The defining moment came at the Fundamentalist ‘Sword of the Lord’ Conference at Tocoa Falls, Georgia, in summer 1949.
The conference was dedicated to soul-winning techniques. The 1949 speakers were Dr John Rice, Lee Roberson, Bill Rice, E. J. Daniels and Rolfe Barnard. Barnard was to be the first.
When he began preaching he asked all the young preachers to open their Bibles to Roman 9 and all the old preachers to keep theirs shut, since they would not believe anything he was going to say! Everyone opened his Bible!
He preached for an hour on sovereign grace and by the next morning the conference was in turmoil. By the middle of the week Dr Rice had asked Barnard to leave.
Ashland
Soon afterwards, Pastor Don Wells of Pollard Baptist Church in Ashland, Kentucky, secured Rolfe Barnard’s services as an evangelist.
On Easter Sunday morning 1950, Barnard came to the Ashland church. Nearly a thousand people were gathered.

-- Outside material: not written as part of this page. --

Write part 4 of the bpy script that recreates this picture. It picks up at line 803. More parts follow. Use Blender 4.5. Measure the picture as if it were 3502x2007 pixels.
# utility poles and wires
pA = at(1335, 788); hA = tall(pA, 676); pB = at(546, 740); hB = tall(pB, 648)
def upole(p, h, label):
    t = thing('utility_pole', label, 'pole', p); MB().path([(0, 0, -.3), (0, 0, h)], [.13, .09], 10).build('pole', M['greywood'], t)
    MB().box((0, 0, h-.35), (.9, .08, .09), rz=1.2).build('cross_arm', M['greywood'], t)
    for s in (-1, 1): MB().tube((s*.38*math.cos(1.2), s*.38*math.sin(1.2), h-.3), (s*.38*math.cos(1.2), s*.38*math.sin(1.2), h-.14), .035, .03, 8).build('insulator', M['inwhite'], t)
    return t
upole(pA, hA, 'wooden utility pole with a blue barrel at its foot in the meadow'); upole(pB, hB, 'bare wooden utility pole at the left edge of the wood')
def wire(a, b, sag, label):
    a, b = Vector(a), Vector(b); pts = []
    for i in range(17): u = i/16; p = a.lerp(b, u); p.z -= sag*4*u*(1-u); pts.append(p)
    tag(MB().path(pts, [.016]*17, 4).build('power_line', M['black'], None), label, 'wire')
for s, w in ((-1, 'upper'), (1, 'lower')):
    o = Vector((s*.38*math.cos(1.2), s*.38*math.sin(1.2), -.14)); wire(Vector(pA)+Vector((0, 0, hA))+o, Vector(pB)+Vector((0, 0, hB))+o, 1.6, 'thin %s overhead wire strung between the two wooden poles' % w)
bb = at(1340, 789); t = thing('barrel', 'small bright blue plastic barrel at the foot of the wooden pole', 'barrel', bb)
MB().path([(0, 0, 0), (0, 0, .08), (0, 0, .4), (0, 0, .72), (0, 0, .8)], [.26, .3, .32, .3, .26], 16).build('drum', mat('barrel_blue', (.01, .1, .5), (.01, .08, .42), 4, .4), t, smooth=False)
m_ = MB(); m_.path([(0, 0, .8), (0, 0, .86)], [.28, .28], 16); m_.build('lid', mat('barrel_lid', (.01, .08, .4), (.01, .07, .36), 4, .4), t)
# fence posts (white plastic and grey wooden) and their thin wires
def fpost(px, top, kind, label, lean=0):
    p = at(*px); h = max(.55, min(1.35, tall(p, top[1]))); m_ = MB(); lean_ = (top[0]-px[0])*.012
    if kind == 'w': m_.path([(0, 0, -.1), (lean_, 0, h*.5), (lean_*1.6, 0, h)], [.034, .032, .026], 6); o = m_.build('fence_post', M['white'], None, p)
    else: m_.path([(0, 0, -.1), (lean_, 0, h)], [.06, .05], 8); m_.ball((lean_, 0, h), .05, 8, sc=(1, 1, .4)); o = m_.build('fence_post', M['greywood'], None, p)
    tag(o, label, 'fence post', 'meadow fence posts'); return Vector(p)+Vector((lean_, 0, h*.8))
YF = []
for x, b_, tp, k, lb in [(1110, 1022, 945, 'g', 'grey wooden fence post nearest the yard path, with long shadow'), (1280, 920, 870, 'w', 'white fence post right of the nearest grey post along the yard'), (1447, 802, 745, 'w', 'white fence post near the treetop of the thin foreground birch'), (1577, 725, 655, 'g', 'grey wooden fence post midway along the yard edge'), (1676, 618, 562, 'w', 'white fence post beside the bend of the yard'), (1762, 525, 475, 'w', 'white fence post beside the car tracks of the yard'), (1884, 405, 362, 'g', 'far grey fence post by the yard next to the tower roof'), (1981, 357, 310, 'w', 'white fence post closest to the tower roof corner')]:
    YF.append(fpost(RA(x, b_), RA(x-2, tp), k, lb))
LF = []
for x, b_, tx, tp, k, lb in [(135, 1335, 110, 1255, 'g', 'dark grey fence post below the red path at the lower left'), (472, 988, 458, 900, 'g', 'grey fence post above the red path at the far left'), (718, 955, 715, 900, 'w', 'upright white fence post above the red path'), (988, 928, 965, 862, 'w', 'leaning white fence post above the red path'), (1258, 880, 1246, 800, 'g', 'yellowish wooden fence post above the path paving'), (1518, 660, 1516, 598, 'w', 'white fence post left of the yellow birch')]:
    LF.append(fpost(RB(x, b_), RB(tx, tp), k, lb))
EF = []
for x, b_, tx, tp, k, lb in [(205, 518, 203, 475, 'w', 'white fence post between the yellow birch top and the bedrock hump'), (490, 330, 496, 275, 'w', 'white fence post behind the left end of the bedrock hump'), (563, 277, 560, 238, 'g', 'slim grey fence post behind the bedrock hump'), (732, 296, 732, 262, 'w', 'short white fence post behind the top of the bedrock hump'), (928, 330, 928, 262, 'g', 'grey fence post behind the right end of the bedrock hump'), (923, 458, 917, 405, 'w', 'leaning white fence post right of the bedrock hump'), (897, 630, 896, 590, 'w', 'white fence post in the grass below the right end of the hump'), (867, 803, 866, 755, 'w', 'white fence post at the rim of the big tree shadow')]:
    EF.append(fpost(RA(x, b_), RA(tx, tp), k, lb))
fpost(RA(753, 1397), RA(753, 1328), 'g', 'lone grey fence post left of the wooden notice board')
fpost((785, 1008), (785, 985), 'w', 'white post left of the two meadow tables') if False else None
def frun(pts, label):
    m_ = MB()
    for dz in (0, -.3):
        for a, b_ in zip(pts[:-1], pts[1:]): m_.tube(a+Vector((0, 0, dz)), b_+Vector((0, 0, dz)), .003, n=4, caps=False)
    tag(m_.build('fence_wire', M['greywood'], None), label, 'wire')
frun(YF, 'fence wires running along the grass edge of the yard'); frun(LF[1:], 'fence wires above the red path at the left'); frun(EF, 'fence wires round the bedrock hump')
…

As Barnard stood up to preach, he said in a low voice: ‘I don’t know why I am here, but I’m sure it has something to do with the foreordaining purposes of God’.
Then he asked: ‘Can anyone here quote Romans 8:28?’
The young assistant pastor, Henry Mahan, stood and quoted the verse, but left out the last phrase.
Barnard asked him if that was all he knew of that verse. Henry replied: ‘Yes’. Then Barnard said: ‘Let me quote the verse for you’.
He began quoting the verse slowly: ‘for all things work together for good to those who love the Lord, to those called according to his…’
Then, when he came to the word ‘purpose’, he bellowed it at the top of his voice.
Then he looked at Mahan and said: ‘Young man, when you understand the meaning of that word “purpose” you will have the key that unlocks the Book of Romans and the whole Bible’. Then he preached on sovereign grace.
Many of the congregation were deeply disturbed, but others were hungry for more.
From then on Rolfe Barnard was ostracised in fundamentalist circles as a ‘hypercalvinist’. But during the 1950s and 1960s God greatly blessed his labours.